Exercise details
Exclude images, then output the remaining data verbatim.
/---
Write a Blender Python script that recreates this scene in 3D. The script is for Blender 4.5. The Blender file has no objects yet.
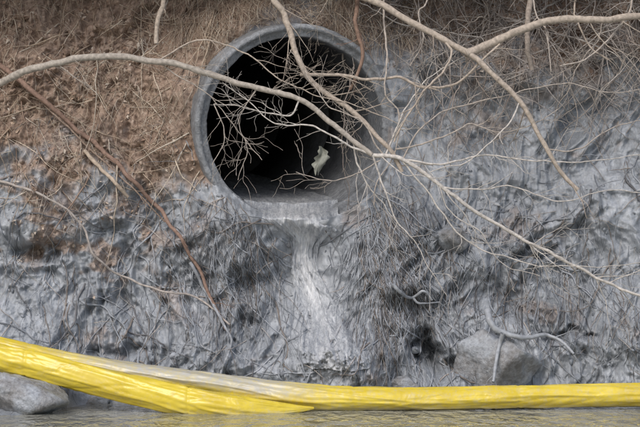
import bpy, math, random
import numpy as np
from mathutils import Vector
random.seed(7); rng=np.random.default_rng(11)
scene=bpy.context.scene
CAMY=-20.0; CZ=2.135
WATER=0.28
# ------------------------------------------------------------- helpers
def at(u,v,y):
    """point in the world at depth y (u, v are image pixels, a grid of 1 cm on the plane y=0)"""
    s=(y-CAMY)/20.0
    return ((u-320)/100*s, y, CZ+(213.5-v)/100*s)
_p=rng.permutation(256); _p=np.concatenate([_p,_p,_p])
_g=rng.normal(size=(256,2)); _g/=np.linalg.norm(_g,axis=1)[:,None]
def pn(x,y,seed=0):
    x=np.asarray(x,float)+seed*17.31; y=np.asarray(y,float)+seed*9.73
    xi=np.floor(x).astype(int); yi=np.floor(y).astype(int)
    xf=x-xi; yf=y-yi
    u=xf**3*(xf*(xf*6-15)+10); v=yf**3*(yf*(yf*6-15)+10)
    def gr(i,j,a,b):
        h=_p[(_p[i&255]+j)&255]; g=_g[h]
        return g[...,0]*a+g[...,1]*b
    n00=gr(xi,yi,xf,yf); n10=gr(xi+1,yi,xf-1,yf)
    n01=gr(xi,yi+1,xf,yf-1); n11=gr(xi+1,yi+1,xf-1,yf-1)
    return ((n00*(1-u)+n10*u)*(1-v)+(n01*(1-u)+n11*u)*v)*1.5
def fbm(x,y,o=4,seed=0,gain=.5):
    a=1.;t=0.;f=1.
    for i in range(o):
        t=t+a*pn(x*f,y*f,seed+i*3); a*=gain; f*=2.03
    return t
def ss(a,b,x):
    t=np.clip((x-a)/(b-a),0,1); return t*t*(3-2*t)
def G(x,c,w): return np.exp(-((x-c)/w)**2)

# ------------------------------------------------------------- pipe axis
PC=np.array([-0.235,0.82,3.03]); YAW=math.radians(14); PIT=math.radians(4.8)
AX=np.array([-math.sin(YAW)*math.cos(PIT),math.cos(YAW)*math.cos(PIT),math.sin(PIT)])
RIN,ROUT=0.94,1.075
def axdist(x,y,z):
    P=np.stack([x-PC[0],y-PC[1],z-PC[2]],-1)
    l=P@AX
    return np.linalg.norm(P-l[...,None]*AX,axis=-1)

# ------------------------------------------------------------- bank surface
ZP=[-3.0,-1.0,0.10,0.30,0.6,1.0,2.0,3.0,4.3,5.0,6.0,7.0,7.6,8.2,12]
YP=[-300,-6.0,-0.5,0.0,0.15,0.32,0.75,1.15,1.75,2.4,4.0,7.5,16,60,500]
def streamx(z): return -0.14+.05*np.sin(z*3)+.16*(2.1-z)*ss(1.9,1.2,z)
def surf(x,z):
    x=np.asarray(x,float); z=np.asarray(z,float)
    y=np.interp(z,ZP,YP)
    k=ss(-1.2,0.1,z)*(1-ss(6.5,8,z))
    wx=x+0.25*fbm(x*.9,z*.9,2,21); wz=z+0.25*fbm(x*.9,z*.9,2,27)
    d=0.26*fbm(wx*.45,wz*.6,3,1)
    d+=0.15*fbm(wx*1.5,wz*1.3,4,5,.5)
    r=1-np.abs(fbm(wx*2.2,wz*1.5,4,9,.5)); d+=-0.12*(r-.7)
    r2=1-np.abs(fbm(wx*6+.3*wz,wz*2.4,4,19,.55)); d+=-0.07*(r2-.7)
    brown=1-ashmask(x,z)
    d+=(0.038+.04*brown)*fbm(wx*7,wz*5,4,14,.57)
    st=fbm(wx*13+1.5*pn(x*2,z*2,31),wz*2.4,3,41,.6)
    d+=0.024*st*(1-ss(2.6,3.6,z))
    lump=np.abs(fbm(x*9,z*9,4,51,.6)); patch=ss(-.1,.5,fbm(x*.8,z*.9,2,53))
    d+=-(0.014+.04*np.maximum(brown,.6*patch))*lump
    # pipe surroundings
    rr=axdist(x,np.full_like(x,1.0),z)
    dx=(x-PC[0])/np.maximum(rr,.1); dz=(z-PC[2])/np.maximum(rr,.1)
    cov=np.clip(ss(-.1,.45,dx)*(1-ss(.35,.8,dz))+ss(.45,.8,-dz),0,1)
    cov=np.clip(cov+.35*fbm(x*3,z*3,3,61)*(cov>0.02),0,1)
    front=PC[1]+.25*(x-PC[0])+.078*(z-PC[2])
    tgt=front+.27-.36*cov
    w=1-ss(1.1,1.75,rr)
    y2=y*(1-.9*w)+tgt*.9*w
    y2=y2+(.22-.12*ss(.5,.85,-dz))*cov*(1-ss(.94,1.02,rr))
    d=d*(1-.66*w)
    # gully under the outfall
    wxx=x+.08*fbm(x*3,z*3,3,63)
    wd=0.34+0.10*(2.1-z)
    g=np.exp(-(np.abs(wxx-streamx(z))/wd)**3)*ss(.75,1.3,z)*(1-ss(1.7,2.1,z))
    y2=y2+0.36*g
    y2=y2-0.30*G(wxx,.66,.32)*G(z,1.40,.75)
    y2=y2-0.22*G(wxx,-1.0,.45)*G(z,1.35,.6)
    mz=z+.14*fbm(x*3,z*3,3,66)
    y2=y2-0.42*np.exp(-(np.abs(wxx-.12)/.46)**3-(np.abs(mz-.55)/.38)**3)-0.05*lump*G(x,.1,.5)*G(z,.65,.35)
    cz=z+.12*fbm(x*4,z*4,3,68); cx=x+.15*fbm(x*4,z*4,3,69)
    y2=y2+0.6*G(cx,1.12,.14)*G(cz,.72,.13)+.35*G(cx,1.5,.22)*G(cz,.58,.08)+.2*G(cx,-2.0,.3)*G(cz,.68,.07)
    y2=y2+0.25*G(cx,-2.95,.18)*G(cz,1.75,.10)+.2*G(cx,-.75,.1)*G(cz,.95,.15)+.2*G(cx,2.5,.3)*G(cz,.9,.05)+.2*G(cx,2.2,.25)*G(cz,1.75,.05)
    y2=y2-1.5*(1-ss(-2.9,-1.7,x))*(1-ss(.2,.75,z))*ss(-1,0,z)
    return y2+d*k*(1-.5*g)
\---
Task solution
Write a Blender Python script that recreates this scene in 3D. The script is for Blender 4.5. The Blender file has no objects yet.
import bpy, math, random
import numpy as np
from mathutils import Vector
random.seed(7); rng=np.random.default_rng(11)
scene=bpy.context.scene
CAMY=-20.0; CZ=2.135
WATER=0.28
# ------------------------------------------------------------- helpers
def at(u,v,y):
    """point in the world at depth y (u, v are image pixels, a grid of 1 cm on the plane y=0)"""
    s=(y-CAMY)/20.0
    return ((u-320)/100*s, y, CZ+(213.5-v)/100*s)
_p=rng.permutation(256); _p=np.concatenate([_p,_p,_p])
_g=rng.normal(size=(256,2)); _g/=np.linalg.norm(_g,axis=1)[:,None]
def pn(x,y,seed=0):
    x=np.asarray(x,float)+seed*17.31; y=np.asarray(y,float)+seed*9.73
    xi=np.floor(x).astype(int); yi=np.floor(y).astype(int)
    xf=x-xi; yf=y-yi
    u=xf**3*(xf*(xf*6-15)+10); v=yf**3*(yf*(yf*6-15)+10)
    def gr(i,j,a,b):
        h=_p[(_p[i&255]+j)&255]; g=_g[h]
        return g[...,0]*a+g[...,1]*b
    n00=gr(xi,yi,xf,yf); n10=gr(xi+1,yi,xf-1,yf)
    n01=gr(xi,yi+1,xf,yf-1); n11=gr(xi+1,yi+1,xf-1,yf-1)
    return ((n00*(1-u)+n10*u)*(1-v)+(n01*(1-u)+n11*u)*v)*1.5
def fbm(x,y,o=4,seed=0,gain=.5):
    a=1.;t=0.;f=1.
    for i in range(o):
        t=t+a*pn(x*f,y*f,seed+i*3); a*=gain; f*=2.03
    return t
def ss(a,b,x):
    t=np.clip((x-a)/(b-a),0,1); return t*t*(3-2*t)
def G(x,c,w): return np.exp(-((x-c)/w)**2)

# ------------------------------------------------------------- pipe axis
PC=np.array([-0.235,0.82,3.03]); YAW=math.radians(14); PIT=math.radians(4.8)
AX=np.array([-math.sin(YAW)*math.cos(PIT),math.cos(YAW)*math.cos(PIT),math.sin(PIT)])
RIN,ROUT=0.94,1.075
def axdist(x,y,z):
    P=np.stack([x-PC[0],y-PC[1],z-PC[2]],-1)
    l=P@AX
    return np.linalg.norm(P-l[...,None]*AX,axis=-1)

# ------------------------------------------------------------- bank surface
ZP=[-3.0,-1.0,0.10,0.30,0.6,1.0,2.0,3.0,4.3,5.0,6.0,7.0,7.6,8.2,12]
YP=[-300,-6.0,-0.5,0.0,0.15,0.32,0.75,1.15,1.75,2.4,4.0,7.5,16,60,500]
def streamx(z): return -0.14+.05*np.sin(z*3)+.16*(2.1-z)*ss(1.9,1.2,z)
def surf(x,z):
    x=np.asarray(x,float); z=np.asarray(z,float)
    y=np.interp(z,ZP,YP)
    k=ss(-1.2,0.1,z)*(1-ss(6.5,8,z))
    wx=x+0.25*fbm(x*.9,z*.9,2,21); wz=z+0.25*fbm(x*.9,z*.9,2,27)
    d=0.26*fbm(wx*.45,wz*.6,3,1)
    d+=0.15*fbm(wx*1.5,wz*1.3,4,5,.5)
    r=1-np.abs(fbm(wx*2.2,wz*1.5,4,9,.5)); d+=-0.12*(r-.7)
    r2=1-np.abs(fbm(wx*6+.3*wz,wz*2.4,4,19,.55)); d+=-0.07*(r2-.7)
    brown=1-ashmask(x,z)
    d+=(0.038+.04*brown)*fbm(wx*7,wz*5,4,14,.57)
    st=fbm(wx*13+1.5*pn(x*2,z*2,31),wz*2.4,3,41,.6)
    d+=0.024*st*(1-ss(2.6,3.6,z))
    lump=np.abs(fbm(x*9,z*9,4,51,.6)); patch=ss(-.1,.5,fbm(x*.8,z*.9,2,53))
    d+=-(0.014+.04*np.maximum(brown,.6*patch))*lump
    # pipe surroundings
    rr=axdist(x,np.full_like(x,1.0),z)
    dx=(x-PC[0])/np.maximum(rr,.1); dz=(z-PC[2])/np.maximum(rr,.1)
    cov=np.clip(ss(-.1,.45,dx)*(1-ss(.35,.8,dz))+ss(.45,.8,-dz),0,1)
    cov=np.clip(cov+.35*fbm(x*3,z*3,3,61)*(cov>0.02),0,1)
    front=PC[1]+.25*(x-PC[0])+.078*(z-PC[2])
    tgt=front+.27-.36*cov
    w=1-ss(1.1,1.75,rr)
    y2=y*(1-.9*w)+tgt*.9*w
    y2=y2+(.22-.12*ss(.5,.85,-dz))*cov*(1-ss(.94,1.02,rr))
    d=d*(1-.66*w)
    # gully under the outfall
    wxx=x+.08*fbm(x*3,z*3,3,63)
    wd=0.34+0.10*(2.1-z)
    g=np.exp(-(np.abs(wxx-streamx(z))/wd)**3)*ss(.75,1.3,z)*(1-ss(1.7,2.1,z))
    y2=y2+0.36*g
    y2=y2-0.30*G(wxx,.66,.32)*G(z,1.40,.75)
    y2=y2-0.22*G(wxx,-1.0,.45)*G(z,1.35,.6)
    mz=z+.14*fbm(x*3,z*3,3,66)
    y2=y2-0.42*np.exp(-(np.abs(wxx-.12)/.46)**3-(np.abs(mz-.55)/.38)**3)-0.05*lump*G(x,.1,.5)*G(z,.65,.35)
    cz=z+.12*fbm(x*4,z*4,3,68); cx=x+.15*fbm(x*4,z*4,3,69)
    y2=y2+0.6*G(cx,1.12,.14)*G(cz,.72,.13)+.35*G(cx,1.5,.22)*G(cz,.58,.08)+.2*G(cx,-2.0,.3)*G(cz,.68,.07)
    y2=y2+0.25*G(cx,-2.95,.18)*G(cz,1.75,.10)+.2*G(cx,-.75,.1)*G(cz,.95,.15)+.2*G(cx,2.5,.3)*G(cz,.9,.05)+.2*G(cx,2.2,.25)*G(cz,1.75,.05)
    y2=y2-1.5*(1-ss(-2.9,-1.7,x))*(1-ss(.2,.75,z))*ss(-1,0,z)
    return y2+d*k*(1-.5*g)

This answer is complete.